ECLI:NL:RBDHA:2020:14355
Rechtbank Den Haag
- Eerste aanleg - enkelvoudig
- Rechtspraak.nl
Niet-ontvankelijkheid beroep tegen ongewenstverklaring na opheffing
In deze zaak heeft de Rechtbank Den Haag op 9 december 2020 uitspraak gedaan in een bestuursrechtelijke procedure betreffende de opheffing van een ongewenstverklaring. Eiser, geboren in 1979 en van Surinaamse nationaliteit, had op 25 maart 2019 verzocht om opheffing van zijn ongewenstverklaring. Dit verzoek werd door de Staatssecretaris van Justitie en Veiligheid afgewezen in een besluit van 5 juni 2019, en het bezwaar daartegen werd ongegrond verklaard in een besluit van 18 december 2019. Eiser heeft op 14 januari 2020 beroep ingesteld tegen dit bestreden besluit. Tijdens de zitting op 28 oktober 2020, die via een Skype-verbinding plaatsvond, zijn eiser en zijn gemachtigde niet verschenen, terwijl de verweerder vertegenwoordigd was door zijn gemachtigde.
De rechtbank overweegt dat de aanvraag van eiser niet voldeed aan de voorwaarden voor opheffing van de ongewenstverklaring, zoals neergelegd in het Vreemdelingenbesluit 2000. Eiser had niet aangetoond dat hij tien jaar buiten Nederland of vijf jaar buiten de EU had verbleven, en er waren geen bijzondere feiten of omstandigheden die zijn aanvraag konden onderbouwen. Eiser voerde aan dat hij slechts een kopie van een paspoort miste, maar de rechtbank oordeelt dat dit niet voldoende is om het bestreden besluit te weerleggen.

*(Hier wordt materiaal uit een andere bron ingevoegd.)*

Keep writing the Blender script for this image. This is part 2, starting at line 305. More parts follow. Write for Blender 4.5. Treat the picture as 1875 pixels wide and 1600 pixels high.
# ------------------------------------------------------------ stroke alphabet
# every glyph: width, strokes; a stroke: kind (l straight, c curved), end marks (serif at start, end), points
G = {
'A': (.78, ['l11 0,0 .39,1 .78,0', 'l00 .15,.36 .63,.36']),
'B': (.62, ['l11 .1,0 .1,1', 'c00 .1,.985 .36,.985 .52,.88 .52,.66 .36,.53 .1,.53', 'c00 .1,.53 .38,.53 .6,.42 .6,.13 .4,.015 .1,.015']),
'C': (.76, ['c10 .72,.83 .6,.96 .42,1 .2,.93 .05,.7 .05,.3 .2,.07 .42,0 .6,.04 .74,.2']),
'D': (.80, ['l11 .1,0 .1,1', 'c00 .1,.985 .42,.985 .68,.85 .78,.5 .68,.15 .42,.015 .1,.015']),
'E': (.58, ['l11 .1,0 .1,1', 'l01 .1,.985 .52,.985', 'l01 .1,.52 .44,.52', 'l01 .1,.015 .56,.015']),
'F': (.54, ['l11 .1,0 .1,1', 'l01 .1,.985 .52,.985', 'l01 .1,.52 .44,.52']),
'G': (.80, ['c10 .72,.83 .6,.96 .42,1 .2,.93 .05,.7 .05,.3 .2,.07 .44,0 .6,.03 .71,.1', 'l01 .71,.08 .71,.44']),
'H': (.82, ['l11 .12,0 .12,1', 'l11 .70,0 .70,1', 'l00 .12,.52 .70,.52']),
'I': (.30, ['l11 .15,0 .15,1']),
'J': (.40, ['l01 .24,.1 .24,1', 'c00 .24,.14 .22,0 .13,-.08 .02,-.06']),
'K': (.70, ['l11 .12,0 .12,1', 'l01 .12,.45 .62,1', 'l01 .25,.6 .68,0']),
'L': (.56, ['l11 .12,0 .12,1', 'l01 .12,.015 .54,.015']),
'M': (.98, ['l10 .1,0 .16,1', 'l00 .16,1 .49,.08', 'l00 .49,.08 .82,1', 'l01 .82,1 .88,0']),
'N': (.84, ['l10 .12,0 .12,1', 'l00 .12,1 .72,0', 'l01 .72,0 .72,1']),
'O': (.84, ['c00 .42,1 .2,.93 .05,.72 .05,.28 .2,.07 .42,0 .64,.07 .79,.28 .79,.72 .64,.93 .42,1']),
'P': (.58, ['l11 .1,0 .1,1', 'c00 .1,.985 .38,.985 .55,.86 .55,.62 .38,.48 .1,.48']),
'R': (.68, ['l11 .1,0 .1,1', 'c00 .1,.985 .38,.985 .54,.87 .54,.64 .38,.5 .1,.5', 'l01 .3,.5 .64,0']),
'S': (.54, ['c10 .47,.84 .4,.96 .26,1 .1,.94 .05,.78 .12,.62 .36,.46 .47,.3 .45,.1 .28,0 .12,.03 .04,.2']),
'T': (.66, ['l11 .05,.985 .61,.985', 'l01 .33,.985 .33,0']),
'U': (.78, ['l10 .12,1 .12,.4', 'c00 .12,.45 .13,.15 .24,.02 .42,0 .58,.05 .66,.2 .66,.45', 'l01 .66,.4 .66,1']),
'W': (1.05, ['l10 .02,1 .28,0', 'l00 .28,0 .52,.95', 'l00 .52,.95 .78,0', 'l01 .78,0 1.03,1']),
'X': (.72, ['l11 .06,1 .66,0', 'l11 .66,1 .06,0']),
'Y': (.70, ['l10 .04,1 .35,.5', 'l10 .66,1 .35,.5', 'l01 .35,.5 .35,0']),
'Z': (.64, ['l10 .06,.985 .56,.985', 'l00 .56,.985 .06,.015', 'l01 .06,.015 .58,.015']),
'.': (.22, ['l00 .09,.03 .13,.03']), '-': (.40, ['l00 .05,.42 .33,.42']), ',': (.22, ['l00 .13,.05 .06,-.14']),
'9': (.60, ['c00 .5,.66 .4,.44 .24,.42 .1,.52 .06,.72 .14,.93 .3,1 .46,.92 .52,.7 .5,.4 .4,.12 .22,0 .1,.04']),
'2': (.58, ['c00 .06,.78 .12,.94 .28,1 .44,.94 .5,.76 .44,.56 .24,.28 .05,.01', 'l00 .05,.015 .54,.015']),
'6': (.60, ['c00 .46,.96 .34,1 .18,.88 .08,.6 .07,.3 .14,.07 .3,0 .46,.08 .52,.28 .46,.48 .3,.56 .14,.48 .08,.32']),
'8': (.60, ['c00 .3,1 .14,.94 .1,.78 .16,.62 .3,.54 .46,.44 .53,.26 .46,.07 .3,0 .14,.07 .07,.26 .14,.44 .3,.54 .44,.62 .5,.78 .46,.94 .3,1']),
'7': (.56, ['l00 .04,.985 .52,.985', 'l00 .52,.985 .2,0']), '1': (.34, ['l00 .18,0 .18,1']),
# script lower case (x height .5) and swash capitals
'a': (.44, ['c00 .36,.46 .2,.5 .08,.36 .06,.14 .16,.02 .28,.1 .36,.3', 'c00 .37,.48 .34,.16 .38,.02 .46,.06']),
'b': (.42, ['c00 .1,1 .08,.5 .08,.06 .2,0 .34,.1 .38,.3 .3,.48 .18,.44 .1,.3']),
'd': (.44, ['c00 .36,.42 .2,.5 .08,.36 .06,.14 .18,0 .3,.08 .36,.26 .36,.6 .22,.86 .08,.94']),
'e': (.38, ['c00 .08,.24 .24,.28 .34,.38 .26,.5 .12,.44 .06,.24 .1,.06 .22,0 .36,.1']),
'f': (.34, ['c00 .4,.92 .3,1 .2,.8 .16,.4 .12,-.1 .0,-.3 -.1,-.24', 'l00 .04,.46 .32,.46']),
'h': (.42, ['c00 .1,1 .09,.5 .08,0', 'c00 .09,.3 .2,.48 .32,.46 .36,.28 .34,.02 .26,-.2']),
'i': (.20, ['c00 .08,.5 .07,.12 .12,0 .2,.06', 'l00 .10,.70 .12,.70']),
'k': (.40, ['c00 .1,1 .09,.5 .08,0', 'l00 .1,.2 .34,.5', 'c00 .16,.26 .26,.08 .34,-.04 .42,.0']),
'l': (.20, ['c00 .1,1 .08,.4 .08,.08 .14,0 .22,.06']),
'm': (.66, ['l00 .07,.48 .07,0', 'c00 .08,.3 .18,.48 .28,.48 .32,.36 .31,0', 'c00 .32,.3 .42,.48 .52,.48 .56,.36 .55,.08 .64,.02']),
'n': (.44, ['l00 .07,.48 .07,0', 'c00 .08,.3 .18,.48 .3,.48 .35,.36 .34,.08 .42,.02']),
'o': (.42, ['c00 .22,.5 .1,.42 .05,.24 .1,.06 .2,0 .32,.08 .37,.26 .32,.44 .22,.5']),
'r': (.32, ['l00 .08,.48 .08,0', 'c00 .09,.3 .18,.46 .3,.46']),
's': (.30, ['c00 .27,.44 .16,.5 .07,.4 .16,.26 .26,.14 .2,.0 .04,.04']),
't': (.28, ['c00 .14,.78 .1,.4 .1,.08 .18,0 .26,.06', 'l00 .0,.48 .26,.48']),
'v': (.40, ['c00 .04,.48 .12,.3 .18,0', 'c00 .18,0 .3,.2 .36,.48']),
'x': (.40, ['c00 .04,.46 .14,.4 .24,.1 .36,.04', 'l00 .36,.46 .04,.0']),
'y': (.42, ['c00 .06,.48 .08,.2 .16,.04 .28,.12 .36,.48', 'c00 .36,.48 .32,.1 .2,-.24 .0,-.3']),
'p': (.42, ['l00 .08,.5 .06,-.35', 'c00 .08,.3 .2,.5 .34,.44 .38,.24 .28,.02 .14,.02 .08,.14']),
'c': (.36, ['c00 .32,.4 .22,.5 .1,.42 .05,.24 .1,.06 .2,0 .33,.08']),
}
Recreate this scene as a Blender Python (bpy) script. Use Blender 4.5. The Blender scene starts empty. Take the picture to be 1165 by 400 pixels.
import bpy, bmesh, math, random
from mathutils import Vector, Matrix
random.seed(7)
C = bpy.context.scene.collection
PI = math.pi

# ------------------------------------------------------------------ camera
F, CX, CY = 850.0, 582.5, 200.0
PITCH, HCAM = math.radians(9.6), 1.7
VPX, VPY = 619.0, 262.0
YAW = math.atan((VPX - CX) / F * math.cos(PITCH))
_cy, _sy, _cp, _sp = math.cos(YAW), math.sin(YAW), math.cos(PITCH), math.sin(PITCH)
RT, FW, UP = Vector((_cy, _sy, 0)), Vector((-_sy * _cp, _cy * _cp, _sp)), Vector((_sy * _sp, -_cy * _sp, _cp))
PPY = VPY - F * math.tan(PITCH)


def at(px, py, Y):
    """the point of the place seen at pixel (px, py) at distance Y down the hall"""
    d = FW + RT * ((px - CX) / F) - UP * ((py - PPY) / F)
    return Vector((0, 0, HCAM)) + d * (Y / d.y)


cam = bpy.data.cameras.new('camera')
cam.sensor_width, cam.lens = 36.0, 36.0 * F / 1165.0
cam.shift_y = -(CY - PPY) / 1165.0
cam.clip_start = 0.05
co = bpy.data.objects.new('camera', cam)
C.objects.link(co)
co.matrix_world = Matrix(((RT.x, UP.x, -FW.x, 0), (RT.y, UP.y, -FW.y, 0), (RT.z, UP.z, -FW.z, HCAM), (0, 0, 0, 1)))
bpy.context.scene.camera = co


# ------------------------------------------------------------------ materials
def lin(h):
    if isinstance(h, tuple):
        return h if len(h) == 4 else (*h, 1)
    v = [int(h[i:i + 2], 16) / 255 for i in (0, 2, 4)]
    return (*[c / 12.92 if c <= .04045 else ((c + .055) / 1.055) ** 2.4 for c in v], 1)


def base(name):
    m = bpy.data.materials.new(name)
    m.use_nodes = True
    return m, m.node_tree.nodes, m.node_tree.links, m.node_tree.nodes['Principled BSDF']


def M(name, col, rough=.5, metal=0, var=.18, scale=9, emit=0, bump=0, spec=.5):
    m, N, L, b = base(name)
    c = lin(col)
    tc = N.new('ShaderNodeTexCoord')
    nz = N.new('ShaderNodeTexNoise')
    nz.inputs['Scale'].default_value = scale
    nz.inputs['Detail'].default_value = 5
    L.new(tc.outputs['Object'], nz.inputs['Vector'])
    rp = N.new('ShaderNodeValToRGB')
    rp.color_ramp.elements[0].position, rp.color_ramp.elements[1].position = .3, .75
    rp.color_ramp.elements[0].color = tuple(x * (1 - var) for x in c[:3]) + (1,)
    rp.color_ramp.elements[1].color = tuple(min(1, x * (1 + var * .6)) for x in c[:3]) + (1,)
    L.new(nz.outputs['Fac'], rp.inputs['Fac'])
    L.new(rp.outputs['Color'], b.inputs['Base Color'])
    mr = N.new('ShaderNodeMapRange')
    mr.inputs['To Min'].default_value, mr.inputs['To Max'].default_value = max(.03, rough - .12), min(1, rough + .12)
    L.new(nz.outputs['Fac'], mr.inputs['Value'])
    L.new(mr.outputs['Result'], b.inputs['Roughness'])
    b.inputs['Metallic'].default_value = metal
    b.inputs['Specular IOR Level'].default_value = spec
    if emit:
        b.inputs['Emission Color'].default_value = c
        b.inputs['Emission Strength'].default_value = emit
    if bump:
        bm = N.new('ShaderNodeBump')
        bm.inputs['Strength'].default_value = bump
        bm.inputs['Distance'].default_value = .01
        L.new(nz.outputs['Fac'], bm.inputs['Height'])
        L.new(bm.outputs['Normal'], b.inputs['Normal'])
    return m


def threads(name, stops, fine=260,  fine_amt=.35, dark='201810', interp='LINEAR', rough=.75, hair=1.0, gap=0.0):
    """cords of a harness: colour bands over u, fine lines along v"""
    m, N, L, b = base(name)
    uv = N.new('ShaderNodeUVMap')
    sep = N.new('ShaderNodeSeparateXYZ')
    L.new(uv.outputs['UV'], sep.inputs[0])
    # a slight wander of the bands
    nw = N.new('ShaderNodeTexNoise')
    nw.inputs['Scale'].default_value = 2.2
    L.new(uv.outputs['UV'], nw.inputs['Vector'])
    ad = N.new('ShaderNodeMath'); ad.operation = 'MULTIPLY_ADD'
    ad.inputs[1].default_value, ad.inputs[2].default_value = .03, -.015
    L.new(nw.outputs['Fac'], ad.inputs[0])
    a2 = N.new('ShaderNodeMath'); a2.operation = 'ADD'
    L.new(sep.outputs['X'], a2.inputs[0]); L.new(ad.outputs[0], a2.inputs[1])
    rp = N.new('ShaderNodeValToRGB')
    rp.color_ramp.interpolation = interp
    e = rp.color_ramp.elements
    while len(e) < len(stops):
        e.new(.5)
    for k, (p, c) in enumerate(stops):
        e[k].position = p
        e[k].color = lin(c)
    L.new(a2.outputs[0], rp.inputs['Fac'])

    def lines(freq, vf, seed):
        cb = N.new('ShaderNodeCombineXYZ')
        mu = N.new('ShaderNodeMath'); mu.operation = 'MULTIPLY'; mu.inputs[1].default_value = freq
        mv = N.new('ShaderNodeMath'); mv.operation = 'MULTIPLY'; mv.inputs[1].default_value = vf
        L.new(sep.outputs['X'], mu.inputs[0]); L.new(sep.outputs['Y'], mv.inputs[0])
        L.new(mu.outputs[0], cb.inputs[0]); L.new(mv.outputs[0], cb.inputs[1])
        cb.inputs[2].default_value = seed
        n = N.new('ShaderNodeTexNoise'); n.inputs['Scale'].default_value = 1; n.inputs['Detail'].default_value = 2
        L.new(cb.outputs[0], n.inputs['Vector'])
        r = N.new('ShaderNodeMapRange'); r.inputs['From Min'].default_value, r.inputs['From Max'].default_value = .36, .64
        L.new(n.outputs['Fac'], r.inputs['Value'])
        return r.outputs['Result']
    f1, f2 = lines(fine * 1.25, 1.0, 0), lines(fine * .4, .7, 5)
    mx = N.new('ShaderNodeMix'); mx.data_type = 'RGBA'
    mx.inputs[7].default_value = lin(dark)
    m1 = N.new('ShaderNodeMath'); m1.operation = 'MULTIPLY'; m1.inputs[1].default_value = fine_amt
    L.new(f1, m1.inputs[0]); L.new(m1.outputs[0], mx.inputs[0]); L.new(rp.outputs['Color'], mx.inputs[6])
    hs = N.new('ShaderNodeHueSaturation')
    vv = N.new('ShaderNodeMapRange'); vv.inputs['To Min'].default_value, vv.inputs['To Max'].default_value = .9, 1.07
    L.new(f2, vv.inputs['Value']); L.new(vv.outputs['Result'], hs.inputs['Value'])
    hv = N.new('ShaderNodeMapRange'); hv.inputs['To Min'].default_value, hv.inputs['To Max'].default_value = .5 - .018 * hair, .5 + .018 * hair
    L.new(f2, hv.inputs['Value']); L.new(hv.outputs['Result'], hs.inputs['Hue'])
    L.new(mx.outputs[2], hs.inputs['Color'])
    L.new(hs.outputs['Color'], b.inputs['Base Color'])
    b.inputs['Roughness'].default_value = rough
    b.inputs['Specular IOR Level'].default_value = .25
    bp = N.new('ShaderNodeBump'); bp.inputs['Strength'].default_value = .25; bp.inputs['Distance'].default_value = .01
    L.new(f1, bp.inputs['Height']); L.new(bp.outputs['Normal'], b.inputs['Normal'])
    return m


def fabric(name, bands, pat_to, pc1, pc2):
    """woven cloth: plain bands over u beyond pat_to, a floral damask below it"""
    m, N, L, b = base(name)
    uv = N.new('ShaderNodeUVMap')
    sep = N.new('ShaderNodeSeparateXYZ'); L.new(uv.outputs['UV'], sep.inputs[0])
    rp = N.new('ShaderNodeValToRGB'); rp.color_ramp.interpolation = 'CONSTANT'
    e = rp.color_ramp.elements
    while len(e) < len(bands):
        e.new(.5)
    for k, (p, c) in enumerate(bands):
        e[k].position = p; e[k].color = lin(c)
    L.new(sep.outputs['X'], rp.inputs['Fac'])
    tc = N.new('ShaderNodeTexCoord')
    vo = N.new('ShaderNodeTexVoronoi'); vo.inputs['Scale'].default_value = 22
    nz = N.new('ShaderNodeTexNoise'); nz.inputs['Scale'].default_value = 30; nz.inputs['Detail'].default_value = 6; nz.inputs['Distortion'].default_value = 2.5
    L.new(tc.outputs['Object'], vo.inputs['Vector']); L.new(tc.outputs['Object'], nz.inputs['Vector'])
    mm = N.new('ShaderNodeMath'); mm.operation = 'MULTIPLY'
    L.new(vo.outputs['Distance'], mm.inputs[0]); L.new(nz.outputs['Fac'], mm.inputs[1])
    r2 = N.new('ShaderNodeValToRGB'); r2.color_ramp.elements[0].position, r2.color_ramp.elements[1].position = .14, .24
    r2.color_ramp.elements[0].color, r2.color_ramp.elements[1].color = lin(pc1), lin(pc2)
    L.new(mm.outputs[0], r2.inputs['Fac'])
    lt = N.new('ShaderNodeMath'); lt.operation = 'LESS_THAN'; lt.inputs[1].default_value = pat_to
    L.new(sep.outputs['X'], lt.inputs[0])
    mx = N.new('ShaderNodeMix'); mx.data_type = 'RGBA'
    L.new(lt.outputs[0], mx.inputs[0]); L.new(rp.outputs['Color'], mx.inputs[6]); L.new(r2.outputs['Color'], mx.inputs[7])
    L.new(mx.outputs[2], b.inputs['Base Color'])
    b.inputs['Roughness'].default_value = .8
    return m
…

Tijdens de procedure heeft verweerder op 7 mei 2020 de ongewenstverklaring van eiser opgeheven, waardoor het procesbelang in deze beroepsprocedure is komen te vervallen. De rechtbank concludeert dat er geen procesbelang meer is, aangezien het doel van eiser al is bereikt. Daarom verklaart de rechtbank het beroep niet-ontvankelijk. Er is geen aanleiding voor een proceskostenveroordeling. De uitspraak is openbaar gedaan en partijen zijn op de hoogte gesteld van hun rechtsmiddelen.